Formado em economia e contabilidade, Cláudio garante não ter forçado os filhos a entrar na vida pública, mas garante estar pronto para ser um pai conselheiro também dentro da política. “Quero passar para eles que a grande causa precisa ser Lajeado, independente de partidos políticos. A coletividade precisa estar acima de tudo. E tudo são momentos. Uma hora é preciso ceder, em outra, ser duro. Aconselho a primeiro ouvir dez vezes, depois falar.”

O início dos filhos foi natural. Ambos sempre acompanharam a vida pública do pai. “Em 1988, na primeira campanha dele a prefeito, eu estava na oitava série e me lembro dos grandes comícios. Em 1996, já formada em jornalismo, eu auxiliei nos programas de rádio, quando eu mesmo o entrevistava”, relembra Gláucia, citando a “honestidade” como grande sendo o grande referencial do pai.
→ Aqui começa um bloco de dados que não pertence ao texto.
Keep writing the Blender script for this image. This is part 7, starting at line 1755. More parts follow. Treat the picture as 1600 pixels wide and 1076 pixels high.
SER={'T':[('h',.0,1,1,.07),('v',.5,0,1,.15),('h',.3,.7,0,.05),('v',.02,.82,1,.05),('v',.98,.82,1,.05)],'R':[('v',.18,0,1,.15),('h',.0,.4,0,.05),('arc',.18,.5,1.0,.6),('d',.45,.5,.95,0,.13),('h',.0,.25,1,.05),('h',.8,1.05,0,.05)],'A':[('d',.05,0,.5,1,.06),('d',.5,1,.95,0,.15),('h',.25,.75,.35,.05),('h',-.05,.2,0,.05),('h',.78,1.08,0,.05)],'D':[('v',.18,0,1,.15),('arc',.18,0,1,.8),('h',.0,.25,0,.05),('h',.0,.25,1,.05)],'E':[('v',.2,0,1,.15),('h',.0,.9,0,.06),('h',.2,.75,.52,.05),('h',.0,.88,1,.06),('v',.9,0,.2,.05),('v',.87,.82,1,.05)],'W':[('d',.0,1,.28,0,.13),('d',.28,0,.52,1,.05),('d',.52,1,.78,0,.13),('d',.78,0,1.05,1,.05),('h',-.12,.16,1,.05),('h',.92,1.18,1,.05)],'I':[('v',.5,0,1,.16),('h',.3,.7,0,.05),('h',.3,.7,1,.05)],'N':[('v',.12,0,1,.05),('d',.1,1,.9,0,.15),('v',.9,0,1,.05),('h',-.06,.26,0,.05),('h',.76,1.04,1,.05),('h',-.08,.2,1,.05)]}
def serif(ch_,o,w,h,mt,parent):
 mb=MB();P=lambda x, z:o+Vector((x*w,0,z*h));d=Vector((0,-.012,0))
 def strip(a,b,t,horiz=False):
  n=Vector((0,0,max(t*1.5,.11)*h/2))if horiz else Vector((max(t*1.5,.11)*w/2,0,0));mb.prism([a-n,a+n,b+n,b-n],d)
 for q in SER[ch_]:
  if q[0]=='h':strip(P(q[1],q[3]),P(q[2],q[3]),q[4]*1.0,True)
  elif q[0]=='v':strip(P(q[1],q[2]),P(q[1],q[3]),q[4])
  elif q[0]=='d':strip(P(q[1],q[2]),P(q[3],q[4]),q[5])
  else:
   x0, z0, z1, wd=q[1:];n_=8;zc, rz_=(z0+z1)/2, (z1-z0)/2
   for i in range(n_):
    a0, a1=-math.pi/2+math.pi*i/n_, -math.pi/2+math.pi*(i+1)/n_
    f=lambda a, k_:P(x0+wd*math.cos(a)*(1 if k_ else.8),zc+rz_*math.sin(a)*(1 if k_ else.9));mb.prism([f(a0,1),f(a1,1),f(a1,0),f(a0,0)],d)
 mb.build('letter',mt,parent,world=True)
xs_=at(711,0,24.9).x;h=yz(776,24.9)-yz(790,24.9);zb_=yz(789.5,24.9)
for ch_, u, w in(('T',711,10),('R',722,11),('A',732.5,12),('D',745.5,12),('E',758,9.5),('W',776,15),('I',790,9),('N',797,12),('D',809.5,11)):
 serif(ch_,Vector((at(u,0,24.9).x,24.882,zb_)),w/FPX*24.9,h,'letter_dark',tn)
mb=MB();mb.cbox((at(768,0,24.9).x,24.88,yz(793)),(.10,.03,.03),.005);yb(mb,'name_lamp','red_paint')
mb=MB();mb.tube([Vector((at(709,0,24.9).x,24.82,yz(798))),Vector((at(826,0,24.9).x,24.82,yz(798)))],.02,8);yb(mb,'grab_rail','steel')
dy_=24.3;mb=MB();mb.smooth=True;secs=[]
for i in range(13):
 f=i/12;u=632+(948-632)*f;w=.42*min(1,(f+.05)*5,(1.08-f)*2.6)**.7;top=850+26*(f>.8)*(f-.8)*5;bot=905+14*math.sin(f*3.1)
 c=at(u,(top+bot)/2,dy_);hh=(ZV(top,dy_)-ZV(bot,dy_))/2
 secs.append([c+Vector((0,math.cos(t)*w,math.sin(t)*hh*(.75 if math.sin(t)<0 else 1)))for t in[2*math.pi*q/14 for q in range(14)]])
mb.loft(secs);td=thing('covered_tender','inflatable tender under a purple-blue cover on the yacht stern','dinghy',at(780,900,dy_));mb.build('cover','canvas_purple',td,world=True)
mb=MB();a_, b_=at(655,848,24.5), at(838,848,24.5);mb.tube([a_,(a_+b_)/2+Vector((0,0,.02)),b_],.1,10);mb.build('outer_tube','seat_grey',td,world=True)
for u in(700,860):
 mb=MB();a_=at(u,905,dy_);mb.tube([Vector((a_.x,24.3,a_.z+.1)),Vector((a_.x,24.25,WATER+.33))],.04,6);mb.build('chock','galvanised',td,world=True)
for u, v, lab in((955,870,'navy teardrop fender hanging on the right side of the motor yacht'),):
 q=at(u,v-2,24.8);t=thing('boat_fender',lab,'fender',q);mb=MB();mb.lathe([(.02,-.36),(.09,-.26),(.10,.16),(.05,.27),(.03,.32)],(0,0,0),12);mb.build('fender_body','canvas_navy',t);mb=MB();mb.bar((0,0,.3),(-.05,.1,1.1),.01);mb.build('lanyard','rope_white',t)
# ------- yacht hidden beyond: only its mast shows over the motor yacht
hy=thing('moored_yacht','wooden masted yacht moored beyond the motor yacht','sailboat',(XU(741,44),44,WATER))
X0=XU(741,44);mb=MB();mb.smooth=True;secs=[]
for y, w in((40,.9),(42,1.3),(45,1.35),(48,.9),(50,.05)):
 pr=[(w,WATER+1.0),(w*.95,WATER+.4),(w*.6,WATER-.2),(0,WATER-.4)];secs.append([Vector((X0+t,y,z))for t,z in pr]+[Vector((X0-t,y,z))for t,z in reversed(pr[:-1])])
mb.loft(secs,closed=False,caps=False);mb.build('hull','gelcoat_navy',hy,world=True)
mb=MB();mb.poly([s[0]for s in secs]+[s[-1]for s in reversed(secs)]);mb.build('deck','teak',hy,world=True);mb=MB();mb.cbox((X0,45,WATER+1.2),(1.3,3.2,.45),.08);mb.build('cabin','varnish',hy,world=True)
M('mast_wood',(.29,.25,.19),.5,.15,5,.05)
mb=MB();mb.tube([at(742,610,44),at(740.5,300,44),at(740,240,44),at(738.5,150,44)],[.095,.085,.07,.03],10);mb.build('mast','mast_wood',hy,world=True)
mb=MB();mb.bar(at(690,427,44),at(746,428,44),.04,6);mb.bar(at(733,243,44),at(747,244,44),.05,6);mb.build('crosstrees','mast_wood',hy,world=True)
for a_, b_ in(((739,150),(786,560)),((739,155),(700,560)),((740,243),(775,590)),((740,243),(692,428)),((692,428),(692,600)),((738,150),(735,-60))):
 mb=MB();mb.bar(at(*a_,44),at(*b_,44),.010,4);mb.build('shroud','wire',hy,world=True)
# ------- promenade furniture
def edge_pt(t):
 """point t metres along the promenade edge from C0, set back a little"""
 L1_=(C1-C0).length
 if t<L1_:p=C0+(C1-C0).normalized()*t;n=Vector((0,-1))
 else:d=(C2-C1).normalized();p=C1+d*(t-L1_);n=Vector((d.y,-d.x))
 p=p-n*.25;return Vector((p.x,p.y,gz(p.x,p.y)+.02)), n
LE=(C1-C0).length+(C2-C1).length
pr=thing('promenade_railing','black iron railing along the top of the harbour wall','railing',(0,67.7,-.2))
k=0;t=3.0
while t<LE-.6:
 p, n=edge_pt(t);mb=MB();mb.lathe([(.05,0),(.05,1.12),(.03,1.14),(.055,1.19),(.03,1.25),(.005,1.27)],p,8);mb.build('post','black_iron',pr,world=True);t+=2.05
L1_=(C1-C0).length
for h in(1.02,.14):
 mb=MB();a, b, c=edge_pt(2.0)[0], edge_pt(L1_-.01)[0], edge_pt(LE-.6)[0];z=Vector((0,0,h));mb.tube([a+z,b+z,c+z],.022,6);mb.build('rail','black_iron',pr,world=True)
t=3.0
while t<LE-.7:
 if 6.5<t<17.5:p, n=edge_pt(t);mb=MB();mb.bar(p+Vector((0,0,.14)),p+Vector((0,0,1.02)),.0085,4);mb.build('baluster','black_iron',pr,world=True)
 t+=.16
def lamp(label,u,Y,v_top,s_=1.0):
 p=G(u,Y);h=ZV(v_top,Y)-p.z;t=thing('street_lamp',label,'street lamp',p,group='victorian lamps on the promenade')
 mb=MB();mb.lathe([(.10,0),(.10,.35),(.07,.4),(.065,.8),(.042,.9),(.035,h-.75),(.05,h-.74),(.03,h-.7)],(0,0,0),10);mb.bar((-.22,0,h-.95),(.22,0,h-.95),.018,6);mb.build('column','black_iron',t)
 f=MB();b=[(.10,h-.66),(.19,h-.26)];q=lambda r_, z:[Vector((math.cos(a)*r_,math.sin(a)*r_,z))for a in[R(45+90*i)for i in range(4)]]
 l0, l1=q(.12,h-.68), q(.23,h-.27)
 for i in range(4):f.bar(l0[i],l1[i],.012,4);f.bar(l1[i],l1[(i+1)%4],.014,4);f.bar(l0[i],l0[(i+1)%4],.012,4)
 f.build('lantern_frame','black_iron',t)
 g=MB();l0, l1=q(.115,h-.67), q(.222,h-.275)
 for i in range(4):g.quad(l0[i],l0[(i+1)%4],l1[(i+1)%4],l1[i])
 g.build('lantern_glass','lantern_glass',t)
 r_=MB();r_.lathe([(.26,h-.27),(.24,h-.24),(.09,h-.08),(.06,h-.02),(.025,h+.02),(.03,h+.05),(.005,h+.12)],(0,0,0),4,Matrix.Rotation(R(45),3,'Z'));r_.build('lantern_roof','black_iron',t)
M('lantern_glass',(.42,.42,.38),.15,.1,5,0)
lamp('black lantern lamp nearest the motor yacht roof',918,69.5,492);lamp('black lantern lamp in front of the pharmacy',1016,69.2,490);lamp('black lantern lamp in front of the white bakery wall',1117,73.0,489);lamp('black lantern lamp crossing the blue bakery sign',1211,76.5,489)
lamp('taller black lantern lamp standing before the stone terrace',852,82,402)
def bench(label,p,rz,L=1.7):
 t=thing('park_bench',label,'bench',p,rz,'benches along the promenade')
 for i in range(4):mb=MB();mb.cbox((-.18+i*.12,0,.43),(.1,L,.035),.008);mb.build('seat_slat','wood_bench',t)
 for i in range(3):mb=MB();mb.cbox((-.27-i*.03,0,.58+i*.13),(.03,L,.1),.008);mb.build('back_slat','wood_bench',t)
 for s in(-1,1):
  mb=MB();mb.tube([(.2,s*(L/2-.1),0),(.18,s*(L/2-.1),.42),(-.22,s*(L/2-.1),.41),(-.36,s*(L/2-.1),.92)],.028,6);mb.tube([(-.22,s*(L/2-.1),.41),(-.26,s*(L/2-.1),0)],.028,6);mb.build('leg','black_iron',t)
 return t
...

Nas demais campanhas lideradas por Cláudio – e também por Carmen Regina e Marcelo Caumo –, Glaucia, já formada em Direito, era a responsável pela assessoria jurídica das coligações. “Eu sempre estive envolvida. Neste ano, surgiu o convite pela convicção de que deveria haver uma mulher na chapa. Demorei cerca de três dias para aceitar essa provocação”, salienta.

Glauco entrou mais cedo na política. Conta detalhes do pleito de 1982, quando o pai concorreu a vice em uma chapa encabeçada por Erni Petry. “Eu tinha 11 anos e já ia junto. Na época, haviam grandes comícios no interior. Eram grandes distâncias. Uma aventura. Eu gostava de escutar o pai falando. Ele sempre foi muito bom na oratória.”

Sobre as antigas campanhas, Glauco faz questão de ressaltar as diferenças com o pleito de 2016. Para ele, este ano o período foi mais tranquilo. “Já passamos por situações de terror no passado. Andávamos em três carros, com oito seguranças e todos vestindo coletes à prova de balas. O pai nunca sofreu agressão física. Só ameaça de morte por telefone.” Por fim, Glauco, Cláudio e Gláucia garantem que novos familiares devem entrar na política nos próximos anos.